Theme 8 – “Second-class citizen – Occurs when a white person is given preferential treatment as a consumer over a person of color.” This one seems pretty reasonable, until you get to the actual examples of microaggressions in this category. “Person of color mistaken for a service worker, having a taxicab pass a person of color and pick up a white passenger.” The first one is a major stretch. The only time I’ve ever heard any stories of someone being mistaken for a service worker is when they’re wearing similar clothes to the employees, such as a red shirt and khakis at Target. I really don’t know what this has to do with race, since a lot of people, regardless of race, work pink-collar jobs at some point in their life. I’d say that the second one is a stretch as well, but I recently had an Uber driving say “Oh good, you’re white! I was afraid you were going to be black” when he picked me up, so I’m not so sure anymore.

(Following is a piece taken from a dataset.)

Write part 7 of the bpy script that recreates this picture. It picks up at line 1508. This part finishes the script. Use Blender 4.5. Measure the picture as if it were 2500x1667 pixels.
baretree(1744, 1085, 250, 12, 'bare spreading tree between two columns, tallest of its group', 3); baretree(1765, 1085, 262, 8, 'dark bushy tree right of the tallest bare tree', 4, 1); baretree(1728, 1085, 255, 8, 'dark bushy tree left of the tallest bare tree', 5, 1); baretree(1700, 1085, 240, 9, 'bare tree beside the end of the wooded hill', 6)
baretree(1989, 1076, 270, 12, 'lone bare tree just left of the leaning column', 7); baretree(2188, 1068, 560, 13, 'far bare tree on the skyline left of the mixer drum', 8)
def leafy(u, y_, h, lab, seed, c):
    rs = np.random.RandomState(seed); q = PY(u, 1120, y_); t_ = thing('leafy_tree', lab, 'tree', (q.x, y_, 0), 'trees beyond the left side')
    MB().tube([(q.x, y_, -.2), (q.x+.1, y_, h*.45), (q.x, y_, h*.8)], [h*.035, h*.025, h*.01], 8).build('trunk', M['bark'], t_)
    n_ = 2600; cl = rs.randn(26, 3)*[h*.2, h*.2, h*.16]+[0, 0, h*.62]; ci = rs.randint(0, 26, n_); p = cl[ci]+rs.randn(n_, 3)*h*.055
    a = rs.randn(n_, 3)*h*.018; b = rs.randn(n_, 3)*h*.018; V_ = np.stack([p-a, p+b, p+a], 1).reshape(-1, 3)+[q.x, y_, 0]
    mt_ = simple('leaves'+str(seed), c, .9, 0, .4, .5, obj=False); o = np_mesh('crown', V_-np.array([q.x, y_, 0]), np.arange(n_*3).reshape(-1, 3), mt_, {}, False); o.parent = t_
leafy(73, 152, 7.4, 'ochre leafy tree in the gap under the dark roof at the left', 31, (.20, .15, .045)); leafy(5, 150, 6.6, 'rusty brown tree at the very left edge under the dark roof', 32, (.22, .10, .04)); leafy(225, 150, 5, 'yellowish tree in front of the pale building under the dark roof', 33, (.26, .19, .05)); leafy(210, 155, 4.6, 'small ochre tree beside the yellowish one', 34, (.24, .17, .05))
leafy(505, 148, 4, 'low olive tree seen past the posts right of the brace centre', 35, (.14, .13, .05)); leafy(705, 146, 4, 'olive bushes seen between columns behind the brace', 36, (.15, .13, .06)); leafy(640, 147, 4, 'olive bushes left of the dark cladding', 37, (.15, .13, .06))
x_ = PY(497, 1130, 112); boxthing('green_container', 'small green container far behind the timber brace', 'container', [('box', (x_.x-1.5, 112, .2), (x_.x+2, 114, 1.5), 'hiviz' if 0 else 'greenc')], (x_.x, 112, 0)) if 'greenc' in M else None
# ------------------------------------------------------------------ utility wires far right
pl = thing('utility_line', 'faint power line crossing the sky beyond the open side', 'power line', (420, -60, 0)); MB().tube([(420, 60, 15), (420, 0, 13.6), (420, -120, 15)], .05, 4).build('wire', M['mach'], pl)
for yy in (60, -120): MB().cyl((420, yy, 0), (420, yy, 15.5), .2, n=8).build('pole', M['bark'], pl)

Theme 9 – “Environmental microaggressions – Macro-level microaggressions, which are more apparent on systemic and environmental levels.” I’m not quite sure how you can have a “macro-level microaggression”. Seems like an oxymoron to me. I believe what they mean by this is that these occur on a larger scale, more than just an individual committing a microaggression once. The first example they provide is colleges with buildings that are all named after straight white males. This is dumb for a number of reasons. First off, buildings on college campus are usually named for famous alumni, or people that donated money to the college or university. Black people, if you want a building named after you, just give a lot of money to your alma mater. Secondly, does anyone even know or care who the buildings are actually named after? I know I don’t, because it really doesn’t matter. When I’m sitting in my dorm in Hughes, my experience isn’t going to be any different if the building was named after Charles Hughes (it was, I looked it up) or Langston Hughes. It’s still the same building. The second example was TV shows and movies where the characters are mostly white. Who cares that the US population is mostly white? Who cares that there are other shows that are mostly black, or Latino, or Asian? Who cares what the demographics of the setting being portrayed were/are actually like? Let’s just make every character in every movie and TV show black, we can’t support microaggressions after all.

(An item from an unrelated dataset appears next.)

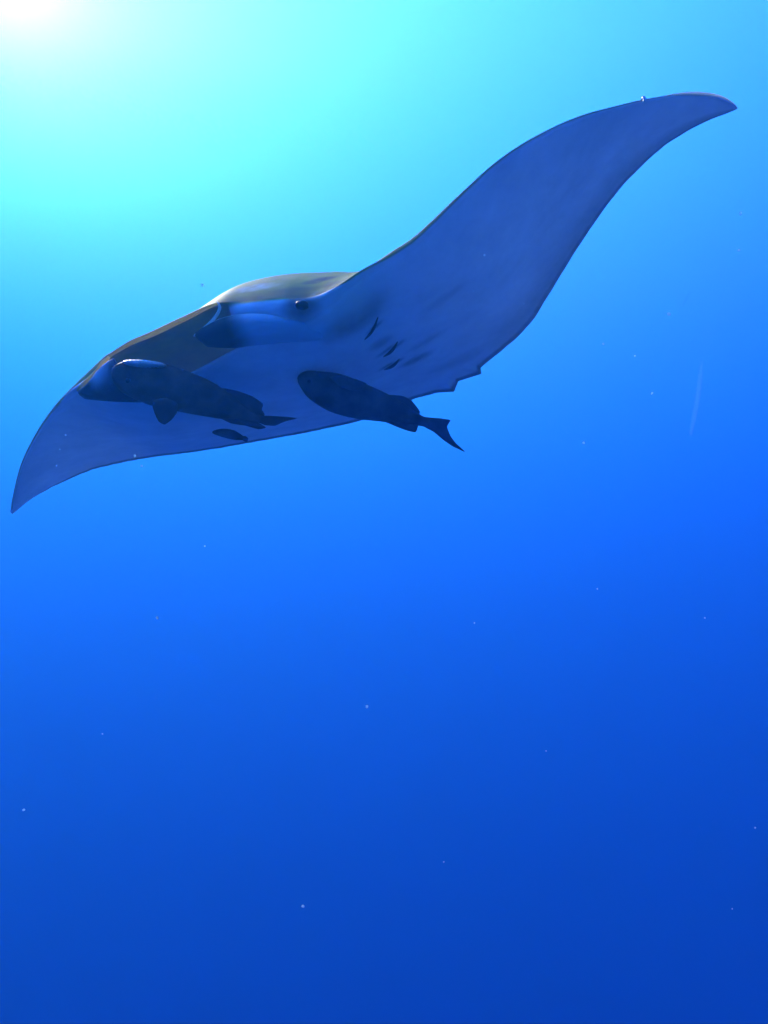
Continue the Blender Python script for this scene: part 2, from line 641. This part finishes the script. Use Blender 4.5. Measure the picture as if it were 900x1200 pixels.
# near cephalic fin, half rolled, running forward from the cheek
g = [[P(228, 393, 3.97), P(249, 379, 3.98), P(267, 372, 3.98), P(292, 368.5, 3.98), P(318, 370, 3.98), P(348, 376, 3.99), P(384, 381, 4.01)],
     [P(230, 395, 3.95), P(250, 388, 3.93), P(269, 381, 3.92), P(293, 378, 3.92), P(320, 379, 3.93), P(350, 383, 3.96), P(385, 385, 4.0)],
     [P(236, 400, 3.97), P(253, 399, 3.95), P(271, 396, 3.95), P(295, 392, 3.96), P(322, 391, 3.99), P(352, 391, 4.02), P(386, 390, 4.05)],
     [P(240, 403, 4.02), P(256, 406, 4.03), P(275, 407, 4.08), P(298, 404, 4.11), P(326, 402, 4.14), P(355, 400, 4.16), P(388, 397, 4.16)]]
for r_ in g:
    for c_, w_ in ((4, .35), (5, .8), (6, 1)):
        h_, n_ = on_belly(*[450 + 600 / TANH * q.x / -q.z if k == 0 else 600 - 600 / TANH * q.y / -q.z for q in [CM.transposed() @ r_[c_]] for k in (0, 1)])
        if h_:
            r_[c_] = r_[c_].lerp(h_ * (1 + .022 * w_ / h_.length), w_)
fin = sheet('cephalic_fin', g, .03, FINSKIN, manta, MO)
set_tip(fin, lambda p: 1 - sstep(.15, .27, (p - P(232, 398, 3.97)).length))
fr = smooth_path([(228, 393, 3.965), (249, 378.6, 3.975), (267, 371.5, 3.975), (292, 368, 3.975), (318, 369.5, 3.975), (344, 375, 3.985)], 40)
tube('fin_rim', [P(*k) for k in fr], [.0055 - .005 * i / 39 for i in range(40)], RIMSKIN, manta, MO, 8)
rim = smooth_path([(255, 354, 4.03), (257.5, 361, 4.01), (252, 372, 3.99), (240, 384, 3.97), (227, 394, 3.96)], 20)
tube('lip_rim', [P(*k) for k in rim], [.004 + .004 * math.sin(math.pi * i / 19) for i in range(20)], RIMSKIN, manta, MO)
# far cephalic fin, curled at the other mouth corner
g = [[P(118, 436, 4.2), P(124, 426, 4.12), P(133, 420, 4.08)],
     [P(103, 450, 4.25), P(120, 442, 4.12), P(140, 432, 4.06)],
     [P(92, 459, 4.35), P(122, 458, 4.14), P(155, 452, 4.1)],
     [P(100, 467, 4.38), P(135, 470, 4.25), P(176, 471, 4.2)]]
fin2 = sheet('cephalic_fin', g, .03, FINSKIN, manta, MO)
set_tip(fin2, lambda p: sstep(.04, .13, (p - P(119, 432, 4.14)).length))  # pale spot painted where the gold highlight sits, dark around it
LIPSKIN = seethrough('olive_lip_skin', (.95, .74, .22), 0)
lip = smooth_path([(89, 459, 4.5), (97, 453, 4.42), (108, 445, 4.33), (117, 436, 4.22), (121, 427, 4.18), (128, 418, 4.18)], 26)
tube('lip_rim', [P(*k) for k in lip], [.006 + .018 * math.sin(math.pi * i / 25) for i in range(26)], LIPSKIN, manta, MO)
lip = [interp(UPPER, .345 + .188 * i / 59) for i in range(60)]
tube('upper_lip', [P(x, y - 1.4, d - .006) for x, y, d in lip], [.004 + .009 * math.sin(math.pi * i / 59) ** .5 for i in range(60)], LIPSKIN, manta, MO)

# pale tube added as the sunlit sheen on the near wing tip's front
edge = [interp(UPPER, .966 + .033 * i / 29) for i in range(30)]
tube('wing_tip_sheen', [P(x, y - .8, d) for x, y, d in edge], [.001 + .008 * math.sin(math.pi * i / 29) ** .6 for i in range(30)], RIMSKIN, manta, MO, 8)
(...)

Theme 10 – “How to offend without really trying.” Examples include “Indian giver”, “that’s so gay”, “I jewed him down”, and so on. It’s essentially just a list of phrases that no one should get offended by, but someone inevitably will.

Along with with the chart of different types of microaggressions was another handout, that focused on how to combat microaggressions. The entire handout is pretty much just a bunch of ways to try to accuse people of being racist and/or try to get them to admit that they’re racist. For example, when someone asks an Asian person for help with math homework, the handout suggests you respond with “I heard you say that Asians are good in math. What makes you believe that?” Similarly, if you hear someone say “I would have never guessed that you were a scientist” to a woman of color, the handout prompts you to respond with “I’m wondering what message this is sending her. Do you think you would have said this to a white male?” All of the other cases follow this pattern pretty similarly, with you overhearing a conversation and interrupting it to accuse someone of racism.

Of all of the stupid things the left complains about (and there are a lot of them), microaggressions are at the top of the list. By calling them “microaggressions” they are admitting that they are small and insignificant, yet they still declare them a major problem that greatly affects minorities. The birth of the term “microaggressions” is pretty indicative of the victimhood culture we live in, where being a victim is considered a good thing. “Microaggressions” are what happen when you run out of things to be a victim of.